A. I will lay hold of all again for their love, if I can not else have their companionship—yet it doth not please me so to do.

R. Very reasonably thou dost answer me and very rightly. Howbeit I understand that the lusts of the world are not entirely uprooted from thy mind, although the trench be prepared; for the roots can sprout thence again. Yet I impute that not to thee as a fault, for thou layest hold of it not for the love of those things but for the love of this thing which it is more right to love than that. I never ask about any man, what he doth; but yet I ask thee now why thou lovest thy friends so much, or what thou lovest in them, or whether thou lovest them for their own sake or for some other thing.

A. I love them for friendship and for companionship, and above all others I love those who most help me to understand and to know reason and wisdom, most of all about God and about our souls; for I know that I can more easily seek after Him with their help than I can without.

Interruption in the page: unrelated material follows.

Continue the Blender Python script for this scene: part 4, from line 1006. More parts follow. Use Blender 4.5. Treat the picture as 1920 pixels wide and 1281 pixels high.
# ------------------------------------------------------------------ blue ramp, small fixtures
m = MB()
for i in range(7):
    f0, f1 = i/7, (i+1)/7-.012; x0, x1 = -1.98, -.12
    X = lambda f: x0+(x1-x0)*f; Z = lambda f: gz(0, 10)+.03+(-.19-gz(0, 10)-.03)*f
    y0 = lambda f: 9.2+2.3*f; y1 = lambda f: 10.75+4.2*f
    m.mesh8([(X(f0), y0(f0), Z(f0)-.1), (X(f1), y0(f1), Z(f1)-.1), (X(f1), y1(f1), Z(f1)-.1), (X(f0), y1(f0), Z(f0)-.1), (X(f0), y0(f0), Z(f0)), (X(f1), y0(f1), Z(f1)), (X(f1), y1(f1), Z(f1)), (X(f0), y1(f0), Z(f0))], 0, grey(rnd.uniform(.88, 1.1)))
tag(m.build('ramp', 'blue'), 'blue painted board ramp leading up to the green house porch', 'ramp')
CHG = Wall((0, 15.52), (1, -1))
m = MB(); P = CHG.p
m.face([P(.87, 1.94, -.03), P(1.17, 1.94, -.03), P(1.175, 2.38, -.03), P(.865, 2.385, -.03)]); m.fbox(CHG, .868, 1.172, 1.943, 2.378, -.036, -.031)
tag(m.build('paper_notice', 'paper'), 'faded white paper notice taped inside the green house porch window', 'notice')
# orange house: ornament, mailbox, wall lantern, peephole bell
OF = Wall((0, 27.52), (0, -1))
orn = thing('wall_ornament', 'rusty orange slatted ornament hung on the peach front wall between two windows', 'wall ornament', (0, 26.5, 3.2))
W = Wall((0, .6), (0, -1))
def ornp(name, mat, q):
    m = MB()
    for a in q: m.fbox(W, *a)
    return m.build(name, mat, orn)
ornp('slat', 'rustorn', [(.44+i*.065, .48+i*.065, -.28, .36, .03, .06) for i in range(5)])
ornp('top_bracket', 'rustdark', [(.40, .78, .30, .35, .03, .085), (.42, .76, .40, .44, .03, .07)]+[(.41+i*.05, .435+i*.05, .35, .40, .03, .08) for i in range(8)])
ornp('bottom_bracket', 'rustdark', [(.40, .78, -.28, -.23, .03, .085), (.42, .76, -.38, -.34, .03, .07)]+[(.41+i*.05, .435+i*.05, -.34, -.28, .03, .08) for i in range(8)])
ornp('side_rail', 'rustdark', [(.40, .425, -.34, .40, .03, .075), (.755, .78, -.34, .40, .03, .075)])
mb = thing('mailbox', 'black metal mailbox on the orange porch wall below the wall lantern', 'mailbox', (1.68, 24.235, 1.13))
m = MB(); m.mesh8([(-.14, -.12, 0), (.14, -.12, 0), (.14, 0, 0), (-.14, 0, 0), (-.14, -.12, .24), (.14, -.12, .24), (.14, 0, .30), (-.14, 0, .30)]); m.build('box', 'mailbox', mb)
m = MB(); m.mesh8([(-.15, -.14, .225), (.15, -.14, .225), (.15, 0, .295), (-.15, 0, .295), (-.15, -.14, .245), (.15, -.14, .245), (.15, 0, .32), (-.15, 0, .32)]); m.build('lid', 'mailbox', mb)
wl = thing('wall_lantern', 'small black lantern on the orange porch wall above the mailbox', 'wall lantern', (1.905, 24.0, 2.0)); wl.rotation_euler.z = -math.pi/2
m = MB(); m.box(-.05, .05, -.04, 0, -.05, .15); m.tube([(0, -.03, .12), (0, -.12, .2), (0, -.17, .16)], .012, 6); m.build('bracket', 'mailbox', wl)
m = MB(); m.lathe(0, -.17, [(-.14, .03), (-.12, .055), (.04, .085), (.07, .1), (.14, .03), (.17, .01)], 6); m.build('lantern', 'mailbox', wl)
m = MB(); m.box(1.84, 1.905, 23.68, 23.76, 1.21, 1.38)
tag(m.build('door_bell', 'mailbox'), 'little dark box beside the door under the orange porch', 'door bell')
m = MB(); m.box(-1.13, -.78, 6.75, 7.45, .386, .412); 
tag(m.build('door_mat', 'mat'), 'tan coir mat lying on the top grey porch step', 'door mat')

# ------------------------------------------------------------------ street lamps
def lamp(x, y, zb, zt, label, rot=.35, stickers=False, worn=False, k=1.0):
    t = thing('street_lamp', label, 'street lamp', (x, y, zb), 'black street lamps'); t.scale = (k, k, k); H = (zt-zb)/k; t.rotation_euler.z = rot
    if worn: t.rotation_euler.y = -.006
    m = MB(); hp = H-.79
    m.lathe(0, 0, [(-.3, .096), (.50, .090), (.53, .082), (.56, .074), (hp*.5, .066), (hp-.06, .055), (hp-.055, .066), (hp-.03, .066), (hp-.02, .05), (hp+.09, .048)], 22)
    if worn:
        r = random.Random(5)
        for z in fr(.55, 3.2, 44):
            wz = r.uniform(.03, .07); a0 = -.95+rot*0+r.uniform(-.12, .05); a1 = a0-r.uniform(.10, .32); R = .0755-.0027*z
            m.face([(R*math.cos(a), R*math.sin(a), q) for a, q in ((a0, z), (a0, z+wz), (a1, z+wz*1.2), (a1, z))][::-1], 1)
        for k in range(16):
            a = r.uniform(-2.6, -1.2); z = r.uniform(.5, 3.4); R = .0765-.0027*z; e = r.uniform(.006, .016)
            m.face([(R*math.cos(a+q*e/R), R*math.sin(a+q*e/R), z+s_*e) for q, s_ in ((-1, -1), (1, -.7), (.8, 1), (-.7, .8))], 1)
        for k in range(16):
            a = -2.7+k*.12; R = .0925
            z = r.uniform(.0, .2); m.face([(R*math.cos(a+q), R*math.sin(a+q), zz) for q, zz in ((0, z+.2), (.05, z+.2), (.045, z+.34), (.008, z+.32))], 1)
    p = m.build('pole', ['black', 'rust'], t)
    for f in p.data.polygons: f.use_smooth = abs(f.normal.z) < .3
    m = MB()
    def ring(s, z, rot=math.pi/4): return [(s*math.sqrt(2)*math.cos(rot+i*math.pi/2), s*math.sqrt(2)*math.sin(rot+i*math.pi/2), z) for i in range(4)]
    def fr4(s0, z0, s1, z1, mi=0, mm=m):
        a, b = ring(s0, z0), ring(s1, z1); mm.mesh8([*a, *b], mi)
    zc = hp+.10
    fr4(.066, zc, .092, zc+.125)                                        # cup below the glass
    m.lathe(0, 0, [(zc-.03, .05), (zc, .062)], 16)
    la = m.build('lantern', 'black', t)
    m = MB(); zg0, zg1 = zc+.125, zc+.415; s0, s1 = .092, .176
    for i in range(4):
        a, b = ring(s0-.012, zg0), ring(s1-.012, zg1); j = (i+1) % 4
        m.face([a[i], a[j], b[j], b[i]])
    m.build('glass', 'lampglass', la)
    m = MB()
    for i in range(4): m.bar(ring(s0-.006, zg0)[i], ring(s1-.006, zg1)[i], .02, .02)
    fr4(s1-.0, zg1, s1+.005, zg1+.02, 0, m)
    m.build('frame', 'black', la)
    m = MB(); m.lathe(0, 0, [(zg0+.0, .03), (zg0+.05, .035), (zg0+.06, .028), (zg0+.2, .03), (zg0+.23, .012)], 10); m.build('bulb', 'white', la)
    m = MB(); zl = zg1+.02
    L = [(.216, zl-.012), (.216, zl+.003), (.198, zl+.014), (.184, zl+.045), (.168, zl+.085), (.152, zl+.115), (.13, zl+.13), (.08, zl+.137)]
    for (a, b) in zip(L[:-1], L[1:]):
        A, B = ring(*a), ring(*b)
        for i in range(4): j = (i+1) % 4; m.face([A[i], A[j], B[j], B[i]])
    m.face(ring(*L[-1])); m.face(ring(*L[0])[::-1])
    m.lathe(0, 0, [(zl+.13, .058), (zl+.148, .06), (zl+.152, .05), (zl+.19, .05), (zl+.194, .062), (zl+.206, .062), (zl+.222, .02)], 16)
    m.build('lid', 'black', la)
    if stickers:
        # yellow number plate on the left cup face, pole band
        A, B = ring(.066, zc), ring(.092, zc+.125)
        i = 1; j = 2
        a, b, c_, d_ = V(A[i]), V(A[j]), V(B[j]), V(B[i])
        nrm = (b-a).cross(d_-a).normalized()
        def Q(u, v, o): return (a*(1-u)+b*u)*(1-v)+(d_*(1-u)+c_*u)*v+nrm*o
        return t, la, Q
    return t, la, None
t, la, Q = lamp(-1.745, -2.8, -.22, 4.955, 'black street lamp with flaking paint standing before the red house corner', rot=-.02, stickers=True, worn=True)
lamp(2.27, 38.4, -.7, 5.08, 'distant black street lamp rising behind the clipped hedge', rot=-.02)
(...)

R. How then if they do not wish to inquire after the One whom thou seekest?

A. I shall teach them so that they will.

R. But how then if thou canst not, and if they be so foolish as to love other things more than that which thou lovest, and say that they can not or will not?

A. I, nevertheless, will have them: they will be helpful to me in some things and I likewise to them.

R. But how then if they disturb thee, and if the infirmities of the body hinder thee?

A. That is true; howbeit I would not fear at all the infirmities, if it were not for three things: One of these is heavy sorrow; another is death; the third is that I can not seek nor truly find what I desire just as thou madest me know. Toothache hindered me from all learning, but yet it did not altogether snatch from me the remembrance of that which I formerly learned. Howbeit I suppose, if I should understand certainly that which I yearn to understand, sorrow would seem to me very little, or else naught, compared with faith. Yet I know many a pain is much sharper than toothache, albeit I never suffered any sharper. I learned that Cornelius Celsus taught in his books that in every man wisdom is the highest good and sickness the greatest evil. The saying appeareth to me very true. Concerning the same thing the same Cornelius saith: 'Of two things we are what we are, to wit, of soul and of body. The soul is spiritual, and the body earthy. The best faculty of the soul is wisdom, and the worst affliction of the body is sickness.' Methinks moreover that this is not false.

R. Have we not now shown clearly enough that wisdom is the highest good? Is it not also beyond a doubt that it is to every man the best of all the virtues? And is it not his best work to search after wisdom, and love it whenever he findeth it? But I would that we two might now search out who the lovers of this wisdom should be. Dost thou not know that every man who loveth another very much liketh better to caress and kiss the other on the bare body than where the clothes come between? Now I understand that thou lovest wisdom very much, and wishest so much to know and feel it naked that thou wouldst not that any cloth were between; but it will seldom so openly reveal itself to any man. At those times when it will show any limb thus bare, it doth so to very few men; but I know not how thou canst receive it with gloved hands. Thou must also place the bare body against it, if thou wilt feel it. But tell me now, if thou lovedst a certain beautiful woman very immoderately and above all other things, and if she fled from thee and would reciprocate thy love on no other condition than that thou wouldst renounce every other love for hers alone, wouldst thou then do as she wished?